Vous entraînez six de vos enfants. Ce n’est pas banal !
C’est juste le travail de ma vie. Quand j’étais moi-même athlète, je ne comprenais pas pourquoi je performais ou pas selon les moments. Je fais beaucoup de relaxation et de méditation et j’ai fait 10 ans d’eutonie pour comprendre comment relâcher les tensions. La notion d’amour est essentielle pour un coach. On a régulièrement vu, en athlétisme, des familles exceller car cette notion d’amour est présente. Bien sûr, mes enfants pourraient dire qu’ils ont leur père tout le temps sur le dos ! Mais je crée avec eux un dialogue, je leur montre combien ils sont importants pour moi. Quand mes fils courent à 3 dans les championnats et dans les équipes 4 X 4, c’est terriblement puissant. Ce lien, qui peut s’avérer fragile, doit s’entretenir, évoluer, dans la confiance.
“ Together we go faster ”
Toute la Belgique est derrière vous. Que pensez-vous de cette fierté que vous suscitez ?
En Belgique, les jeunes n’ont plus peur, ils foncent et donnent le meilleur d’eux-mêmes, ils sont là pour gagner. Il y a un enthousiasme et une envie d’entreprendre. Et puis, le fait qu’une famille montre que quatre de ses enfants réalisent autant de performances à l’international, et proprement, c’est important. On montre que c’est possible. Et tout cet enthousiasme me rend moi-même très fier.
Les valeurs que vous transmettez à vos enfants sont-elles les mêmes que celles transmises par vos parents ?
Je pense que les choses évoluent sans cesse. Quand vous êtes dans le trou, il faut regarder vers la lumière, ne pas baisser les bras. C’est ce qui s’est passé en 2018. Je leur parle énormément de respect, en toute occasion. Le respect, l’esprit d’équipe, le dépassement de soi sont des valeurs qui me sont chères, dans le sport comme dans la vie.
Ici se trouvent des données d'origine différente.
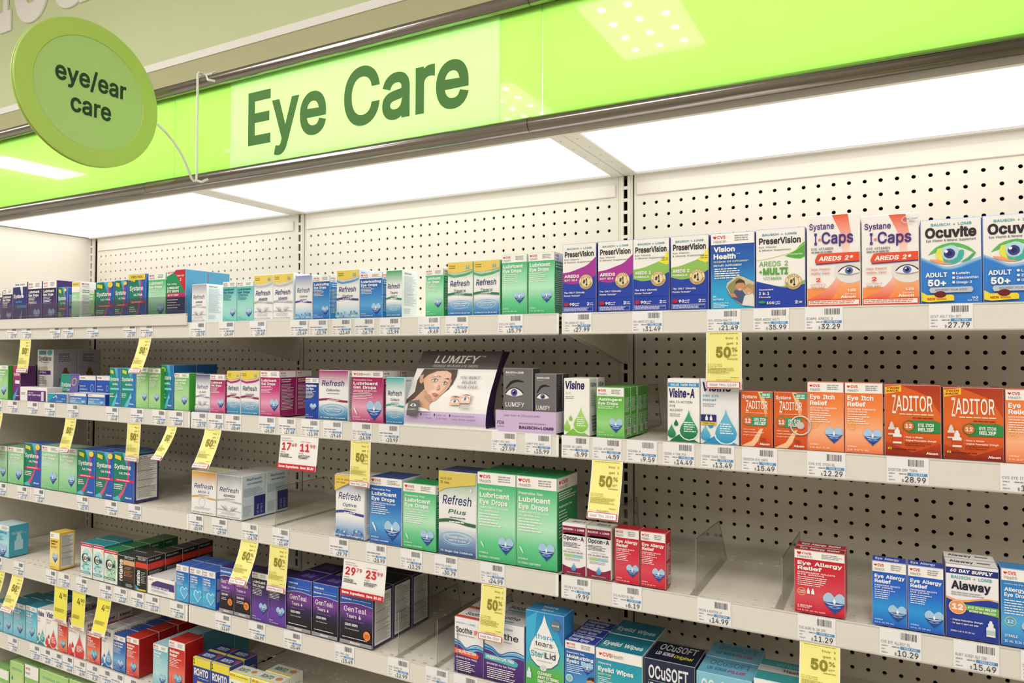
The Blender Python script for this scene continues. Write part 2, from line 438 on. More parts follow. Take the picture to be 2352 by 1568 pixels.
# ---------------------------------------------------------------- where things stand
YF = -13.1                                   # front plane of the shelf edges
SH = {'A': (-9.5, 1.38), 'B': (-17.45, 1.45), 'C': (-26.45, 1.5), 'D': (-34.5, 1.5), 'E': (-42.6, 1.6), 'F': (-50.6, 1.6)}
def cam_uv(X, Y, Z):
    q = CAM_R @ (np.array([X, Y, Z])-CAM_P)
    return CAM_CX+CAM_F*q[0]/q[2], CAM_CY-CAM_F*q[1]/q[2]
def solve(fn, target, a, b):
    """fn is monotonic on a..b"""
    fa = fn(a)-target; fb = fn(b)-target
    for _ in range(50):
        m = (a+b)/2; fm = fn(m)-target
        if (fm > 0) == (fa > 0): a, fa = m, fm
        else: b = m
    return (a+b)/2
def x_at(u, Y, Z): return solve(lambda X: cam_uv(X, Y, Z)[0], u, -90, 45)
def z_at(v, X, Y): return solve(lambda Z: cam_uv(X, Y, Z)[1], v, -65, 40)

# ---------------------------------------------------------------- the shop around the shelves
def plain(name, pts, m, kind='structure'):
    mb = MB(); mb.poly(pts); o = mb.build(name, m, None, (0, 0, 0)); tag(o, kind=kind); return o
M_WALL_UP = mat('sage_paint', 'd0dbac', .55, noise=.05)
M_WALL_LO = mat('olive_paint', 'b8b68c', .55, noise=.05)
M_WHITE = mat('white_vinyl', 'f2efed', .5)
M_CREAM = mat('cream_enamel', 'ebe5d9', .42, noise=.04)
M_GREY = mat('pale_grey_enamel', 'e0dcd5', .38, noise=.03)
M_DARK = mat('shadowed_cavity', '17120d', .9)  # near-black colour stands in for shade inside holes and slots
M_CHROME = mat('chrome', '9c9795', .17, 1.0)
M_CEIL = mat('ceiling_tile', 'e8e6e0', .9, noise=.06)
M_FLOOR = mat('floor_tile', 'c8c2b4', .35, noise=.12)
XL, XR = -300, 150; YB, YFR = 1.0, -230
plain('floor', [(XL, YFR, -Z0), (XR, YFR, -Z0), (XR, YB, -Z0), (XL, YB, -Z0)], M_FLOOR)
plain('ceiling', [(XL, YFR, CEIL), (XL, YB, CEIL), (XR, YB, CEIL), (XR, YFR, CEIL)], M_CEIL)
mb = MB()
mb.poly([(XL, YB, -Z0), (XR, YB, -Z0), (XR, YB, 23), (XL, YB, 23)]); wall = mb.build('wall_back', M_WALL_LO, None, (0, 0, 0)); tag(wall, kind='structure')
mb = MB(); mb.poly([(XL, YB-.02, 23.2), (XR, YB-.02, 23.2), (XR, YB-.02, CEIL), (XL, YB-.02, CEIL)]); o = mb.build('wall_back_upper', M_WALL_UP, None, (0, 0, 0)); tag(o, kind='structure')
mb = MB(); mb.box(XL, YB-.12, 22.75, XR, YB, 23.65); o = mb.build('trim_1', M_WHITE, None, (0, 0, 0)); tag(o, kind='structure')
plain('wall_front', [(XL, YFR, -Z0), (XL, YFR, CEIL), (XR, YFR, CEIL), (XR, YFR, -Z0)], mat('beige_paint', 'c0b8a8', .7))
plain('wall_left', [(XL, YB, -Z0), (XL, YB, CEIL), (XL, YFR, CEIL), (XL, YFR, -Z0)], mat('beige_paint', 'c0b8a8', .7))
plain('wall_right', [(XR, YFR, -Z0), (XR, YFR, CEIL), (XR, YB, CEIL), (XR, YB, -Z0)], mat('beige_paint', 'c0b8a8', .7))
# large white wall letters, cut by the frame
for ch, x0, x1, zt in (('I', -97.2, -94.3, 49.5), ('o', -93.4, -84.6, 45.6), ('u', -83.6, -74.4, 45.4)):
    V, F = word(ch, .03, 6); a_, b_ = _bb(V); ys = [p[1] for p in V]; lo, hi = min(ys), max(ys)
    zb_ = 34.75
    f = lambda p, y: (x0+(p[0]-a_)/(b_-a_)*(x1-x0), y, zb_+(p[1]-lo)/(hi-lo)*(zt-zb_))
    mb = MB(); b = len(mb.v)
    mb.v += [f(p, YB-.28) for p in V]
    for q in F: mb.f.append(q); mb.c.append(None); mb.smooth.append(False)
    n = len(V); mb.v += [f(p, YB-.05) for p in V]
    cnt = {}
    for q in F:
        for i in range(len(q)): e = (q[i], q[(i+1) % len(q)]); cnt[frozenset(e)] = cnt.get(frozenset(e), 0)+1
    for q in F:
        for i in range(len(q)):
            e = (q[i], q[(i+1) % len(q)])
            if cnt[frozenset(e)] == 1: mb.f.append((e[0], e[0]+n, e[1]+n, e[1])); mb.c.append(None); mb.smooth.append(False)
    o = mb.build('wall_letter', M_WHITE, None, (x0, YB, zb_))
    tag(o, 'large white letter %s on the sage wall, cut by top left corner' % ch.lower().replace('i', 'l'), 'letter', 'white wall letters')
# ceiling lights: metal frame, lens, rows of small bright diodes
M_LENS = mat('troffer_lens', 'f4f4f0', .5, emit='fffbf6', es=P_TROFFER*.75)
M_LED = mat('troffer_diode', 'ffffff', .5, emit='fffaf2', es=P_TROFFER*5)
fr0 = None
for i, (x, y) in enumerate(TROFFERS):
    z = CEIL-.3
    if fr0 is None:
        root = empty('ceiling_light', x, y, z); mb = MB()
        for q in ((-10, -15, 10, -13.6), (-10, 13.6, 10, 15), (-10, -13.6, -8.6, 13.6), (8.6, -13.6, 10, 13.6)): mb.box(q[0]+x, q[1]+y, z-.2, q[2]+x, q[3]+y, z+.3)
        f_ = mb.build('frame', M_WHITE, root, (x, y, z))
        mb = MB(); mb.poly([(x-8.6, y-13.6, z), (x-8.6, y+13.6, z), (x+8.6, y+13.6, z), (x+8.6, y-13.6, z)]); l_ = mb.build('lens', M_LENS, root, (x, y, z))
        mb = MB()
        for a in (-5, 0, 5):
            for b in (-9.6, -3.2, 3.2, 9.6):
                mb.poly([(x+a+.7*math.cos(t), y+b+.9*math.sin(t), z-.06) for t in np.linspace(0, -2*math.pi, 10, False)])
        d_ = mb.build('diode_grid', M_LED, root, (x, y, z)); fr0 = (f_, l_, d_)
    else:
        root = empty('ceiling_light', x, y, z)
        for q in fr0: c = q.copy(); COL.objects.link(c); c.parent = root
    tag(root, 'recessed white ceiling light over the aisle, %s of the fittings' % 'first second third fourth fifth sixth seventh eighth ninth tenth eleventh added-twelfth added-thirteenth'.split()[i], 'ceiling light', 'ceiling lights over the aisle')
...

Une société ne tient que par ses valeurs mais il faut dégager les plus essentielles et s’y tenir. Je tiens aussi à la notion de « fun », expressément dans le sport. La souffrance est certes omniprésente dans notre discipline mais encore faut-il la transformer en quelque chose de plaisant, d’amusant. Raison pour laquelle nous partons nous entraîner dans des lieux idylliques, nous renforcer grâce à des team buildings extraordinaires comme notre prochain voyage sur l’Himalaya où nous serons avec toute l’équipe des Belgian Tornados et huit chefs d’entreprise afin de créer l’échange dans des moments uniques. (Ils en profiteront pour monter une opération de soutien à SOS Villages d’Enfants, ndlr) Nous allons faire 220 km à pied durant 18 jours et nous enrichir de l’expérience des autres. Je tiens à ce genre de préparation chaque année avant les JO. Une telle expérience fait apprécier les qualités de chacun, on se découvre, on se redécouvre. On se crée aussi des souvenirs forts qui, réactivés au niveau du cerveau, nous portent vers le futur.
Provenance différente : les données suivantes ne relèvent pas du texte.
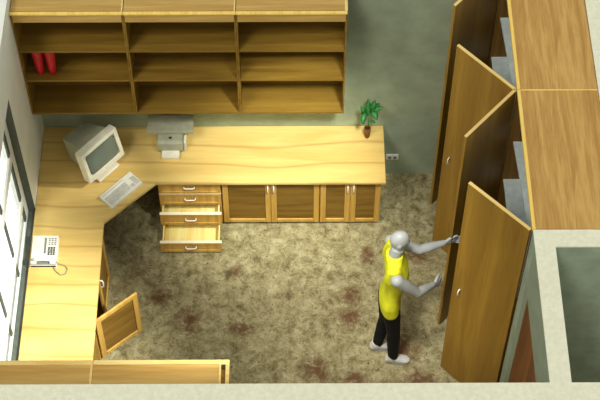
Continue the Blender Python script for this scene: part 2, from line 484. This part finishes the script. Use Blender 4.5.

Êtes-vous un coach et un papa heureux ?
Vous pouvez tout à fait le dire ! Mais je suis dans une remise en question permanente ce qui m’empêche, peut-être, de savourer suffisamment les bons moments et de réaliser ce que nous sommes en train d’accomplir. Parfois je me secoue pour réfléchir à ces 40 médailles cumulées à l’international. Je vais vous raconter une anecdote : je me suis occupé d’un champion aux performances mondiales, qui m’a quitté car il me trouvait trop motivé ! Et bien oui, je vise toujours à faire mieux, mais surtout la recherche extrême de la sensation. Écoutez les Usain Bolt, Roger Federer, David Goffin… Ils vous parleront toujours de sensation, c’est elle qui permet de progresser. La connaissance des neurosciences me pousse à chercher les moyens de l’excellence. Cette quête m’anime également dans ma vie de tous les jours. Peut-être suis-je à la recherche de quelque chose de spécial, d’indéfini ?
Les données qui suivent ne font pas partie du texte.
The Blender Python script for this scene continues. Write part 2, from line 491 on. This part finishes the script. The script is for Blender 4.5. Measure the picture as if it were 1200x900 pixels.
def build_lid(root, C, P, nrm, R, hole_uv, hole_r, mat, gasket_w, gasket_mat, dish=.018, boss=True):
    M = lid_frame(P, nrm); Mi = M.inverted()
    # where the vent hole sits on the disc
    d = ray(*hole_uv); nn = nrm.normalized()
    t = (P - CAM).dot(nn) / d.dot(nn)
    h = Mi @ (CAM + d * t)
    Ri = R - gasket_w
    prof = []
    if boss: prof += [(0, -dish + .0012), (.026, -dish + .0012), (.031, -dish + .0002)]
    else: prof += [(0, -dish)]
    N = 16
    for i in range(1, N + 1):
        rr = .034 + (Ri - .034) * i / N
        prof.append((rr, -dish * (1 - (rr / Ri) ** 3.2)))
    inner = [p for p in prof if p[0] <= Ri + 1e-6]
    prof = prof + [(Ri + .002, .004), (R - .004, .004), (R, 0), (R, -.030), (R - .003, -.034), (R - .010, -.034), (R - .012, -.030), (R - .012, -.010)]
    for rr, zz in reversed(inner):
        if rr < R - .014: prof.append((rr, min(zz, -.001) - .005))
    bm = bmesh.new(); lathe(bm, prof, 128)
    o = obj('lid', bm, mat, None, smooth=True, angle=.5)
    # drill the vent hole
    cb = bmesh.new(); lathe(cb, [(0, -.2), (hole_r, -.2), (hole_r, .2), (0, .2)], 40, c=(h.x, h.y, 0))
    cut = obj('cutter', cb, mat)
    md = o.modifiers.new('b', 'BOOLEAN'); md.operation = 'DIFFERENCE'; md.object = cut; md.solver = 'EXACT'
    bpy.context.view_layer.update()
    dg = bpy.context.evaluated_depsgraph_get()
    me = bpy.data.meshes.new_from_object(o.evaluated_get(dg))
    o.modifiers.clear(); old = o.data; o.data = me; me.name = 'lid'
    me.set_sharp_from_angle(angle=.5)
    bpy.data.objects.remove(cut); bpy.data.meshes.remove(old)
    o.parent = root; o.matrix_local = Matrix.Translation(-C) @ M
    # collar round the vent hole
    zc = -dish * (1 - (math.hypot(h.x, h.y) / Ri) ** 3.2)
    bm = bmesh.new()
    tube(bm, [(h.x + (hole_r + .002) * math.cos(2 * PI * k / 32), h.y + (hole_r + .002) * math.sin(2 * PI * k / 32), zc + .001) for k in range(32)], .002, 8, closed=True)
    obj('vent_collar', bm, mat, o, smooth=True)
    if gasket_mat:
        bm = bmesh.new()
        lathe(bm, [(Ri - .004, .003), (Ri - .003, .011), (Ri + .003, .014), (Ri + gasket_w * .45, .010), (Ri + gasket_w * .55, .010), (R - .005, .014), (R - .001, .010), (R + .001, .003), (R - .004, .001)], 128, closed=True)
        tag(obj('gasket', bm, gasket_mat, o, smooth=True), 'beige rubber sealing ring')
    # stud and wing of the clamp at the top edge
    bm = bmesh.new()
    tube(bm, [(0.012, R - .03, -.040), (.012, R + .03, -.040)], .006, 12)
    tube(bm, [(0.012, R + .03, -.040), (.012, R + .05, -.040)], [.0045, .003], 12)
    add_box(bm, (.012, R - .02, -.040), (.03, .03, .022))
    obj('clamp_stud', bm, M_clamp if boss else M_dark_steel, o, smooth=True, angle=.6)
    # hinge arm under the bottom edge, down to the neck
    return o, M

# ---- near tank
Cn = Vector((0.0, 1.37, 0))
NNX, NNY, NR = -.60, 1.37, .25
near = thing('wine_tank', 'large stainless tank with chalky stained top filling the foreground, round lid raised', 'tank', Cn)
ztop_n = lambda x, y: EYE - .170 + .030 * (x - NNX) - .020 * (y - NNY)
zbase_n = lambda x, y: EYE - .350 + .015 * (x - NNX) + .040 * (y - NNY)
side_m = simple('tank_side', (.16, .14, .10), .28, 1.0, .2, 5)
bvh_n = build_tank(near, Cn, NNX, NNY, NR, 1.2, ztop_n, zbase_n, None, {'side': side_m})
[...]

Vous êtes aussi un homme engagé.
Je soutiens activement SOS Villages d’enfants, notamment à Kinshasa, j’y ai organisé des mini JO. Mon désir est d’insuffler de l’argent mais aussi de l’énergie. Mais je m’implique également dans l’organisation de Jeux olympiques de quartier à Molenbeek qui se tiendront en juin. L’idée est toujours la même : transformer ce qui peut paraître négatif en positif. Enfin, j’ai un projet qui me tient à coeur depuis longtemps : créer un centre sportif de haute performance mettant en avant les techniques d’harmonisation du corps et du cerveau. Le sport de haut niveau peut apporter énormément à la société.
Quelles sont vos façons de vous ressourcer ?
Lors de mes séances de relaxation. J’aime aussi partir seul faire mon footing, je cours près de chez moi dans la forêt, j’ai l’impression que mon cerveau s’éclaire et que je suis ouvert à plein d’idées. Je suis un passionné du mouvement.
Que disent vos enfants de vous et qui vous rend heureux ?
Voici la réponse : cet album de photos qu’ils m’ont offert pour mon anniversaire. Ils ont tous écrit quelque chose sur la page de garde. (« Au plus génial des papas », « … le plus formidable des papas », « … Mon papa chéri », ndlr). Je n’ai rien d’autre à rajouter.